__Do this__:
The material below includes pictures; leave them out and return only the lines between the line containing "Generate a USD" and the line containing "RNG = np.random.default_rng(7)", inclusive, word for word.

Scripts that build scenes
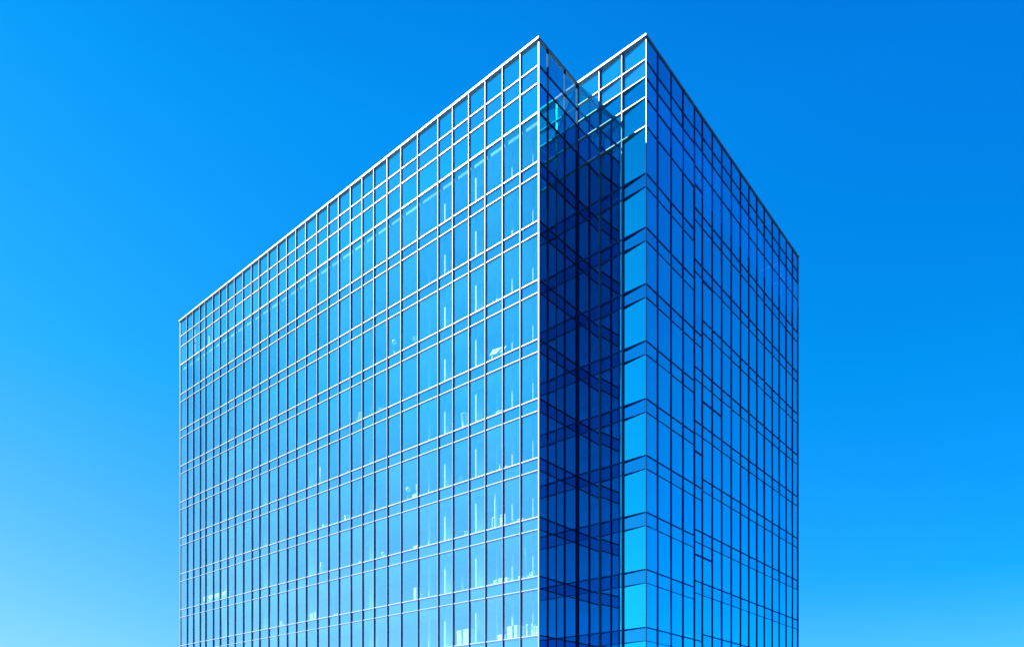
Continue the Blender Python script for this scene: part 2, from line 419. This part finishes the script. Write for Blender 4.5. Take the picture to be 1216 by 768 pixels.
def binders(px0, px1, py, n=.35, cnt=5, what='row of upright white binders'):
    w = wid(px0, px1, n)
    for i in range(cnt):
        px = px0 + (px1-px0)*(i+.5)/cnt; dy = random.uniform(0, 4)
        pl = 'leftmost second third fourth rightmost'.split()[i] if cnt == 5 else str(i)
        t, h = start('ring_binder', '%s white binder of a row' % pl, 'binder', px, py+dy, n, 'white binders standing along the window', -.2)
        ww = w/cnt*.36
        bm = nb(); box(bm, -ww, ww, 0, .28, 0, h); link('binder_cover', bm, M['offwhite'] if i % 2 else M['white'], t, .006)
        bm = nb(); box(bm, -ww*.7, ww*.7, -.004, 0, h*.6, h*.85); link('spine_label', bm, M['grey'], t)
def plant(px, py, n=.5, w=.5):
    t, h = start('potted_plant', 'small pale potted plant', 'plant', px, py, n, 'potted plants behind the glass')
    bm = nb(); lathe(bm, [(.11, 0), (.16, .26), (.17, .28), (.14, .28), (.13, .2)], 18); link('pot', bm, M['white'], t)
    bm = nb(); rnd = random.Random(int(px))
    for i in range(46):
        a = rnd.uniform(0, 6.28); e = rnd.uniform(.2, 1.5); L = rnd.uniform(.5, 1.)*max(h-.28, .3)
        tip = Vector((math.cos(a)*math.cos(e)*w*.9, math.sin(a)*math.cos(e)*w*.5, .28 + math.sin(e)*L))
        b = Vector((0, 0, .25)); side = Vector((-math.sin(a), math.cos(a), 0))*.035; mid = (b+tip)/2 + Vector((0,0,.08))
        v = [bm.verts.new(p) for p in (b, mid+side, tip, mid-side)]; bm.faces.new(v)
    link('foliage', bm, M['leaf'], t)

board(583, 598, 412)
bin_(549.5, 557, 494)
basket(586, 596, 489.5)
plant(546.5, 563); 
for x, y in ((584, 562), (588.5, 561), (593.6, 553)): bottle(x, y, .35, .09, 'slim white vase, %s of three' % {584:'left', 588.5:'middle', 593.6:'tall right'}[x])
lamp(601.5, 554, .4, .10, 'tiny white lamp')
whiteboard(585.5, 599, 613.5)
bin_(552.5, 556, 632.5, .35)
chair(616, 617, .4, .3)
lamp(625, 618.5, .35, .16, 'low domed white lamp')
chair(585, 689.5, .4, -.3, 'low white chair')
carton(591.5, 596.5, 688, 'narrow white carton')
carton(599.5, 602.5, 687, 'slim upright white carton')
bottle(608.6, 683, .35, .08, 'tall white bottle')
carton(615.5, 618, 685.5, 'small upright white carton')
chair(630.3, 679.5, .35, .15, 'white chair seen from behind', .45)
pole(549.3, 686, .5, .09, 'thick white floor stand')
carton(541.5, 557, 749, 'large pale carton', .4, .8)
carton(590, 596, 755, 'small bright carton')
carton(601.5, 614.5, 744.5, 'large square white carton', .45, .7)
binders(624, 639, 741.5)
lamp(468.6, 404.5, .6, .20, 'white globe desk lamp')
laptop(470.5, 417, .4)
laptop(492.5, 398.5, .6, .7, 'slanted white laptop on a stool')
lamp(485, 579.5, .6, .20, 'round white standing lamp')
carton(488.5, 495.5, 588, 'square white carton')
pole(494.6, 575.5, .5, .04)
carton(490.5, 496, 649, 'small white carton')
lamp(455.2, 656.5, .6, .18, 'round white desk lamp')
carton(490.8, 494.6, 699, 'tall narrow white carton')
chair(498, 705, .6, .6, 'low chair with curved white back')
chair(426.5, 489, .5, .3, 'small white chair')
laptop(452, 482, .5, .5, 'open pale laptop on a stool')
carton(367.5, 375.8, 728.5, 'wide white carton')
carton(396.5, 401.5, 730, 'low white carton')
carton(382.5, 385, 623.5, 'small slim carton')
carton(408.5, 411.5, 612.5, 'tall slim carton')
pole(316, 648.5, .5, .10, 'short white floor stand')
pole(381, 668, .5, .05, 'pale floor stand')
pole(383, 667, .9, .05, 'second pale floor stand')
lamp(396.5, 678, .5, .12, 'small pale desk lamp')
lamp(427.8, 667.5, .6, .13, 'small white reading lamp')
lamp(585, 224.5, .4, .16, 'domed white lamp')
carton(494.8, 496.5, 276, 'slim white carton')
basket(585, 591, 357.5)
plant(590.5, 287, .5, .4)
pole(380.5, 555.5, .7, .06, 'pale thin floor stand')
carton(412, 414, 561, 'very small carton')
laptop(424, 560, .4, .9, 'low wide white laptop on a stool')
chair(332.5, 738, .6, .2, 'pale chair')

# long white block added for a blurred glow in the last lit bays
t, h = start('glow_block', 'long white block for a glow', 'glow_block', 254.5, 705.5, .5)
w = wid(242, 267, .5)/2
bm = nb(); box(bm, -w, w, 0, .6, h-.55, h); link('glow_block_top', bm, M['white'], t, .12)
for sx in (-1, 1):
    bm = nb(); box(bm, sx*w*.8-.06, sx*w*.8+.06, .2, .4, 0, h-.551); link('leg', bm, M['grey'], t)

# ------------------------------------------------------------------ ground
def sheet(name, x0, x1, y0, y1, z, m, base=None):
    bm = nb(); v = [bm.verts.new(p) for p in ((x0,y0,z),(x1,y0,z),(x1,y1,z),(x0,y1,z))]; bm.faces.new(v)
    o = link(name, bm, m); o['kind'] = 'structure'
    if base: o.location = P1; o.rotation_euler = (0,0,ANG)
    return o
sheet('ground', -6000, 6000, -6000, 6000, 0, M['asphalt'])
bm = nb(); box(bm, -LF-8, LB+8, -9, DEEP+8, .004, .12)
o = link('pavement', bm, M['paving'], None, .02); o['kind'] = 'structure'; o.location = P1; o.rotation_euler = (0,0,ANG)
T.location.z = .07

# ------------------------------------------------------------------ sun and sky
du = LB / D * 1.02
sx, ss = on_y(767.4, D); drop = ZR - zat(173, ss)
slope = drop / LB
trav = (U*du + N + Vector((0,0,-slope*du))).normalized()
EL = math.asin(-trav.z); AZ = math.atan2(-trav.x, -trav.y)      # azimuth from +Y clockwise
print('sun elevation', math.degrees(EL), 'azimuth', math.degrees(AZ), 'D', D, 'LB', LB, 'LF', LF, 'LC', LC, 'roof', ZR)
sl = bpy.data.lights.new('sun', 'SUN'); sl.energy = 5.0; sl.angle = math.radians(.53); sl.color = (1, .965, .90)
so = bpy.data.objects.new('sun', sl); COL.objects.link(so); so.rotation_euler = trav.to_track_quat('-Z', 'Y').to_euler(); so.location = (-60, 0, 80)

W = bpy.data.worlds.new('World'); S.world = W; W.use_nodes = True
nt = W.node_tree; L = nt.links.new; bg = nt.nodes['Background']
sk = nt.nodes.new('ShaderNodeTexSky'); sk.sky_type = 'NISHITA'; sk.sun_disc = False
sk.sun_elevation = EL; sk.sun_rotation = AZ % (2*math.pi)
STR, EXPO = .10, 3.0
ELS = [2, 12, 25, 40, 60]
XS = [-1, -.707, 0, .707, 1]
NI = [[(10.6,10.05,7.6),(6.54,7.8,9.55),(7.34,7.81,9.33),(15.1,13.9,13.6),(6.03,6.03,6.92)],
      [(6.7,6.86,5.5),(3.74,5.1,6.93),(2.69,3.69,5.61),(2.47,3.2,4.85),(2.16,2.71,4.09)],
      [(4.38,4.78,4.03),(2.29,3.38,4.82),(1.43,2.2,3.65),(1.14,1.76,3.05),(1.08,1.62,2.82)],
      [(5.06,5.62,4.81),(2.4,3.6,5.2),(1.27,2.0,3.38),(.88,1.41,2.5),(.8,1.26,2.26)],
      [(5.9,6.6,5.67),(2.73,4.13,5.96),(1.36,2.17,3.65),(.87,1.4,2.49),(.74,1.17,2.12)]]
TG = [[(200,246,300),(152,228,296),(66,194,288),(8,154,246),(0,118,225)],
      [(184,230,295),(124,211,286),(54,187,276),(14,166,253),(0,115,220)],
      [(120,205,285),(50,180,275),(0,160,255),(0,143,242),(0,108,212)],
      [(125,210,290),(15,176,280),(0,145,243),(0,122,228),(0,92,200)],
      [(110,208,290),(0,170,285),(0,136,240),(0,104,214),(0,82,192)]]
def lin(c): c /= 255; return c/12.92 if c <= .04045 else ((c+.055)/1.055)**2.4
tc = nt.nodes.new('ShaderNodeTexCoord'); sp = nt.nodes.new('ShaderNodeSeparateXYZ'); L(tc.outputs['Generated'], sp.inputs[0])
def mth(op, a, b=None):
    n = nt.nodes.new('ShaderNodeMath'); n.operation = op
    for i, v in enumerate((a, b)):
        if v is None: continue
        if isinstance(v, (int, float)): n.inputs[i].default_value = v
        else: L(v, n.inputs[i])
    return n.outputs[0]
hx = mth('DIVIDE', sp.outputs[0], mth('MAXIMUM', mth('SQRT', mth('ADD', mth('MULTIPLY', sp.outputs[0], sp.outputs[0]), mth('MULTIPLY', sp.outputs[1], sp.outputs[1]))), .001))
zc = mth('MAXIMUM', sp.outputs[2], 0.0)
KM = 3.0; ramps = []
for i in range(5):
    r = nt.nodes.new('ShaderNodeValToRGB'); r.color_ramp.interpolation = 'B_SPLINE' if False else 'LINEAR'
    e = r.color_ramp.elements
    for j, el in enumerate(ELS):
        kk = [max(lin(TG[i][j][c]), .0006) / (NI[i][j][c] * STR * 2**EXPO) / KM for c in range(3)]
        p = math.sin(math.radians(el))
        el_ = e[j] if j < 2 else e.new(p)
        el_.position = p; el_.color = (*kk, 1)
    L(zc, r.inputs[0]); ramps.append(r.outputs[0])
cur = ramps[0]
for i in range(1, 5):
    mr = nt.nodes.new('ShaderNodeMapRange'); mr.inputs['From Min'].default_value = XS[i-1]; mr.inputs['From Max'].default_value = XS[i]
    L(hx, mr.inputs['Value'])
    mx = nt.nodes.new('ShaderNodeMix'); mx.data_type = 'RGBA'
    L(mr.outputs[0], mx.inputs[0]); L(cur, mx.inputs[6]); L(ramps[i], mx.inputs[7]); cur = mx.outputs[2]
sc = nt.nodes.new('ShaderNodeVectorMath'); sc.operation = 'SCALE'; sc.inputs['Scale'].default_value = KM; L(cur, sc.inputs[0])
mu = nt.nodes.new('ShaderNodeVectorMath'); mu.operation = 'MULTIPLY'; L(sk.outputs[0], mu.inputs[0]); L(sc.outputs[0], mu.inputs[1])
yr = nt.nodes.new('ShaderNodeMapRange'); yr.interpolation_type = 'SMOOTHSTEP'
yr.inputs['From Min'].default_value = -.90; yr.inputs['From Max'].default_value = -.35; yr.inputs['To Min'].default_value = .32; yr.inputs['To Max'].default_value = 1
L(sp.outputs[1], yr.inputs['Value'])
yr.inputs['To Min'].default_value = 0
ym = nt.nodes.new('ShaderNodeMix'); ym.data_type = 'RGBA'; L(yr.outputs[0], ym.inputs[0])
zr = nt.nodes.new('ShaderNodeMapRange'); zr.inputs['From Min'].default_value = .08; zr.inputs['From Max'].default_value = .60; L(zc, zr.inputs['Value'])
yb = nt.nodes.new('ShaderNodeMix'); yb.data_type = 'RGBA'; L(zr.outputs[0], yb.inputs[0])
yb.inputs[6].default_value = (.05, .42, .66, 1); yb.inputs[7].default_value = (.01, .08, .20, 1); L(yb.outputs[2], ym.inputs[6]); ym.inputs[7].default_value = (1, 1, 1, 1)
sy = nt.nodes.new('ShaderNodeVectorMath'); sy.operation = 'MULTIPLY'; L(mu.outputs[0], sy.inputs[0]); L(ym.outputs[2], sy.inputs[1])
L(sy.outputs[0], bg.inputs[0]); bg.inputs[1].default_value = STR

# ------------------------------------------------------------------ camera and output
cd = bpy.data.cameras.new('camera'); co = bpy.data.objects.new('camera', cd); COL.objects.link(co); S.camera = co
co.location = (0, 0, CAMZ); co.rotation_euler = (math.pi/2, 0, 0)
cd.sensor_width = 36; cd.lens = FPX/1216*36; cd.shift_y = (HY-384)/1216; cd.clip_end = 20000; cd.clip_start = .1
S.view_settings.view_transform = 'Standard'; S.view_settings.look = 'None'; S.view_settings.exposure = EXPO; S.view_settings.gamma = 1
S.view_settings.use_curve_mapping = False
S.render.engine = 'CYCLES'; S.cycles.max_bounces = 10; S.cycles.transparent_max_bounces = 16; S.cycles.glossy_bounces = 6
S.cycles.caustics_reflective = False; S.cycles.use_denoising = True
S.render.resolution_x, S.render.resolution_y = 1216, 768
--
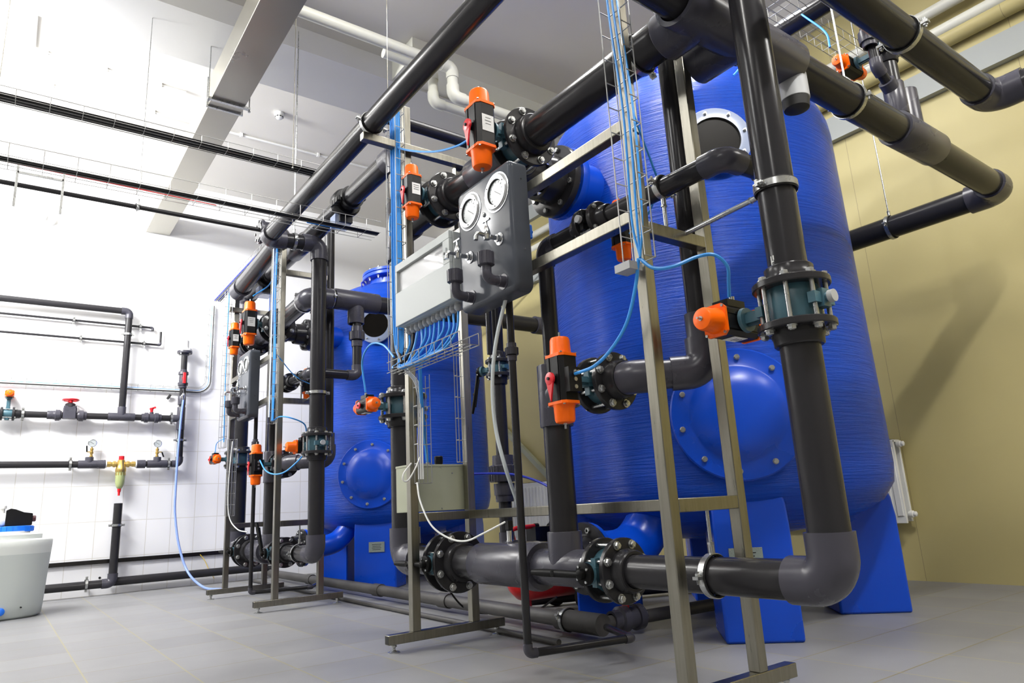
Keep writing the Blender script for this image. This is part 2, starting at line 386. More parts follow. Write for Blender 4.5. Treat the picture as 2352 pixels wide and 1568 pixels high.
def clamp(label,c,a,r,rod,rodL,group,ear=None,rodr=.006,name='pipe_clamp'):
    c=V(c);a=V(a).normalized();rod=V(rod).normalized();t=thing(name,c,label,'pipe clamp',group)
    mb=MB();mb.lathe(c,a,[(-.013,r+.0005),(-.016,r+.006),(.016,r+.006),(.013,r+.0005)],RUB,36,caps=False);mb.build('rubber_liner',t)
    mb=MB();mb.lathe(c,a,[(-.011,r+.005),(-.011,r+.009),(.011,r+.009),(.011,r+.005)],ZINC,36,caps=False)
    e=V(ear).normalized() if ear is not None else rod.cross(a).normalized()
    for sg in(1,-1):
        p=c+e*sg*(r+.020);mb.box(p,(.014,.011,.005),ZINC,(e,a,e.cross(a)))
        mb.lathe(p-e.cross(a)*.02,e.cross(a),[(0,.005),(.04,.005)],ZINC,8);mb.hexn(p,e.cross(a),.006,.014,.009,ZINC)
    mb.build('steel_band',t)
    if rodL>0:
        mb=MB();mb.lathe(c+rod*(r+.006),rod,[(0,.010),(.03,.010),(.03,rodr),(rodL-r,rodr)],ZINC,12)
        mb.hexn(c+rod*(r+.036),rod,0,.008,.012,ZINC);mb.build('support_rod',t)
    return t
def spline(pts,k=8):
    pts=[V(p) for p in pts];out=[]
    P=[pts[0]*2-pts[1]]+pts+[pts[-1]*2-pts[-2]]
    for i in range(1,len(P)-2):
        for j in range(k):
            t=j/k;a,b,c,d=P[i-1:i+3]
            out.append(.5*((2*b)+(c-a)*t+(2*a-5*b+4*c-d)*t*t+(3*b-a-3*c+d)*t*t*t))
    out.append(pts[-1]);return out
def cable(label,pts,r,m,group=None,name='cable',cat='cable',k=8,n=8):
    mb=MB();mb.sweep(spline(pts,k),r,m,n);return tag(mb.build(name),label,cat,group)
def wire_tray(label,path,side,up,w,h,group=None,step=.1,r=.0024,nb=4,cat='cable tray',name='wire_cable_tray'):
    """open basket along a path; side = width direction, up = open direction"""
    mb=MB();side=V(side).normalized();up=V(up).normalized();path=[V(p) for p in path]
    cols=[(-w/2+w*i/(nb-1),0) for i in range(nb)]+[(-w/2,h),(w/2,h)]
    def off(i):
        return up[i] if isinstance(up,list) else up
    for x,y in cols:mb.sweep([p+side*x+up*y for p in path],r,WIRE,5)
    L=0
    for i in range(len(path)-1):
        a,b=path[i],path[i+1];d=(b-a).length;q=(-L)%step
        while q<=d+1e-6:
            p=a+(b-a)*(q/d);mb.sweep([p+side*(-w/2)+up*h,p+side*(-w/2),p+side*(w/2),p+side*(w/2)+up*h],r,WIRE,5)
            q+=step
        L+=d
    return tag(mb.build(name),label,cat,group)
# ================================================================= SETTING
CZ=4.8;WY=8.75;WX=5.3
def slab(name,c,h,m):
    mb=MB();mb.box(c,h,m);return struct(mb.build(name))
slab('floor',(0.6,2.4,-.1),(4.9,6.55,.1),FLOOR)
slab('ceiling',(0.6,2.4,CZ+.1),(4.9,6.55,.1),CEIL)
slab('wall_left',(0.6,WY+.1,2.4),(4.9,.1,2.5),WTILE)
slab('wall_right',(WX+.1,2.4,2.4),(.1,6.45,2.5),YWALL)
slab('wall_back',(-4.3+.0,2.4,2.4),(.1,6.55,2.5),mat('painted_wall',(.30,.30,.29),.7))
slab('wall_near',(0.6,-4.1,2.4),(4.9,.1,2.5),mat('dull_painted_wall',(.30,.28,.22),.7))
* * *
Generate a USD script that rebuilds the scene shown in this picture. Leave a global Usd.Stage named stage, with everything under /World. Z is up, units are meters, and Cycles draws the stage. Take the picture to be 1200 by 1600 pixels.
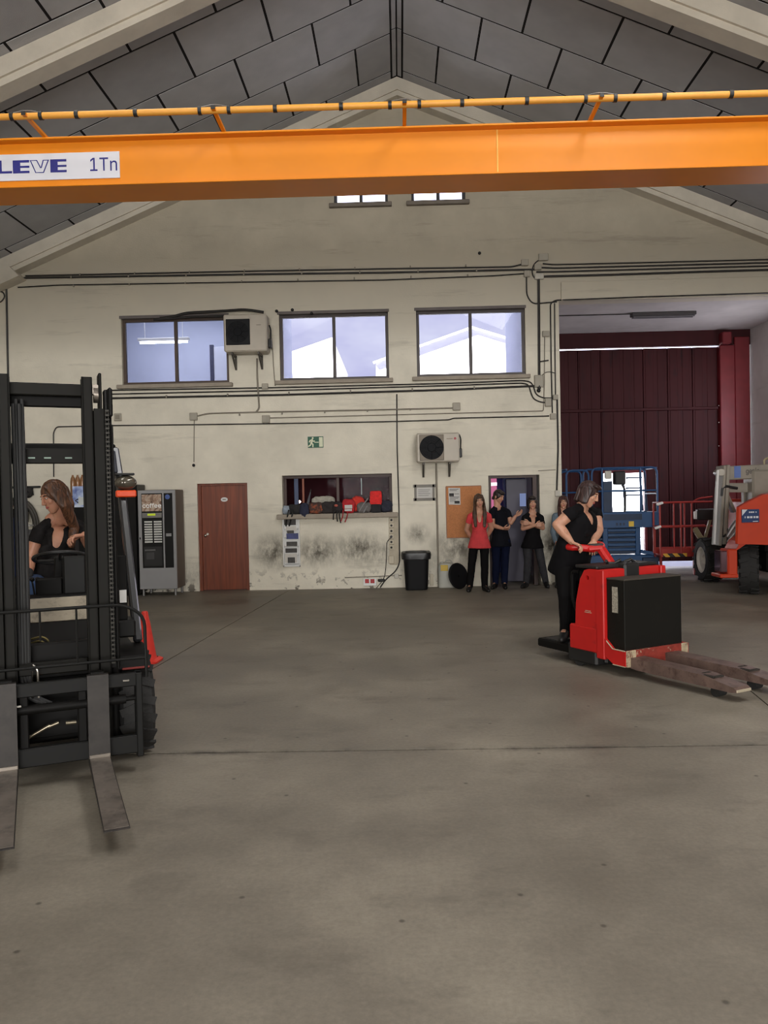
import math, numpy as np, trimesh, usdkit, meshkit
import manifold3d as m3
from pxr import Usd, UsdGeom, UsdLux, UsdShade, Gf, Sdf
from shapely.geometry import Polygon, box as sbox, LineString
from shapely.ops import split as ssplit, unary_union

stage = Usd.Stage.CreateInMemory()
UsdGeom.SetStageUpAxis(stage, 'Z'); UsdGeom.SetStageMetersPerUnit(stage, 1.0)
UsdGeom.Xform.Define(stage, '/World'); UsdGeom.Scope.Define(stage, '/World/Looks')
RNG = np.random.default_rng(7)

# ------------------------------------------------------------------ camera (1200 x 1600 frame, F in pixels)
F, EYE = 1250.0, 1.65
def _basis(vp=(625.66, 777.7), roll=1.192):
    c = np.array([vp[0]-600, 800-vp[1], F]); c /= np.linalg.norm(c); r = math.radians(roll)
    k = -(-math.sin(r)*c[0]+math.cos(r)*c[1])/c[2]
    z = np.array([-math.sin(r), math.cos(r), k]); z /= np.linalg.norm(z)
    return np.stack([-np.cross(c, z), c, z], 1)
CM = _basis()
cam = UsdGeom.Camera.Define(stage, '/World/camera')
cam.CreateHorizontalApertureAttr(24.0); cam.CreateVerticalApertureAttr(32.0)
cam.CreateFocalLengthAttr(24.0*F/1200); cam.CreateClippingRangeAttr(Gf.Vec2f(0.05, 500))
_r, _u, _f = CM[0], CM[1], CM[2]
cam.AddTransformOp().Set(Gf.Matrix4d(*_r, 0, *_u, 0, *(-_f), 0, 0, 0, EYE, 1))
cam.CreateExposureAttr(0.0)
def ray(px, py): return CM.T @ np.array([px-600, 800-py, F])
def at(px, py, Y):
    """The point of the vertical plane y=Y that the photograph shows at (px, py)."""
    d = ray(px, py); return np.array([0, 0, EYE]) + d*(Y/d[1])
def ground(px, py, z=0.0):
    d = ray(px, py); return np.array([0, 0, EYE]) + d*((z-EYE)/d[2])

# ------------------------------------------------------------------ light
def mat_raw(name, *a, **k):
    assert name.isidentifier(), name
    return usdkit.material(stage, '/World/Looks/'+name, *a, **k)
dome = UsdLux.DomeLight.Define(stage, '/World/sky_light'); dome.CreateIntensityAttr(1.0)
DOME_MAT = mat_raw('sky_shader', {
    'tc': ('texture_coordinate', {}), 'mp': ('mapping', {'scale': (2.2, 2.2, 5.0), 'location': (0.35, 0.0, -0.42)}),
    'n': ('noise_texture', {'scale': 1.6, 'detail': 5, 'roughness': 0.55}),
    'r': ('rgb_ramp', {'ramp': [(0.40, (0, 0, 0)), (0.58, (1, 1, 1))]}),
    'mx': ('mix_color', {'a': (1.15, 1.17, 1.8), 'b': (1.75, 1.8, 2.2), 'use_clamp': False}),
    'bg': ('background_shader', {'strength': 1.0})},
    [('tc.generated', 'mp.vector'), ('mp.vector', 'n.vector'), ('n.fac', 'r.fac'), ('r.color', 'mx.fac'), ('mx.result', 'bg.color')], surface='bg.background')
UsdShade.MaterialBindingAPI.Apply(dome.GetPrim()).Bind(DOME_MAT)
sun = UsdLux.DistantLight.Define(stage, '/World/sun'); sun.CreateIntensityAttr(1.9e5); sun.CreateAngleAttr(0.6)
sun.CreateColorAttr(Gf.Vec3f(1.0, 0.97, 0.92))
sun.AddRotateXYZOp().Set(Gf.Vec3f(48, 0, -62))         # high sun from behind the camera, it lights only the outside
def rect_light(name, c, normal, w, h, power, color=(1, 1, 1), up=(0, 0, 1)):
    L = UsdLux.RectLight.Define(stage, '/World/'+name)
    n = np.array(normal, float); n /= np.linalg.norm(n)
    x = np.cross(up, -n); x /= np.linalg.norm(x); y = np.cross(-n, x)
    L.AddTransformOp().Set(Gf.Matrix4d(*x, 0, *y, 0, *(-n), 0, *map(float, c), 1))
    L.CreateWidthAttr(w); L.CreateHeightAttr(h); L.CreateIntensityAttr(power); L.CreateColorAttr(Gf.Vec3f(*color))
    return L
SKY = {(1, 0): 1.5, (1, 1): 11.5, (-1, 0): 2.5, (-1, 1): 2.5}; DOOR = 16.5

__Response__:
Generate a USD script that rebuilds the scene shown in this picture. Leave a global Usd.Stage named stage, with everything under /World. Z is up, units are meters, and Cycles draws the stage. Take the picture to be 1200 by 1600 pixels.
import math, numpy as np, trimesh, usdkit, meshkit
import manifold3d as m3
from pxr import Usd, UsdGeom, UsdLux, UsdShade, Gf, Sdf
from shapely.geometry import Polygon, box as sbox, LineString
from shapely.ops import split as ssplit, unary_union

stage = Usd.Stage.CreateInMemory()
UsdGeom.SetStageUpAxis(stage, 'Z'); UsdGeom.SetStageMetersPerUnit(stage, 1.0)
UsdGeom.Xform.Define(stage, '/World'); UsdGeom.Scope.Define(stage, '/World/Looks')
RNG = np.random.default_rng(7)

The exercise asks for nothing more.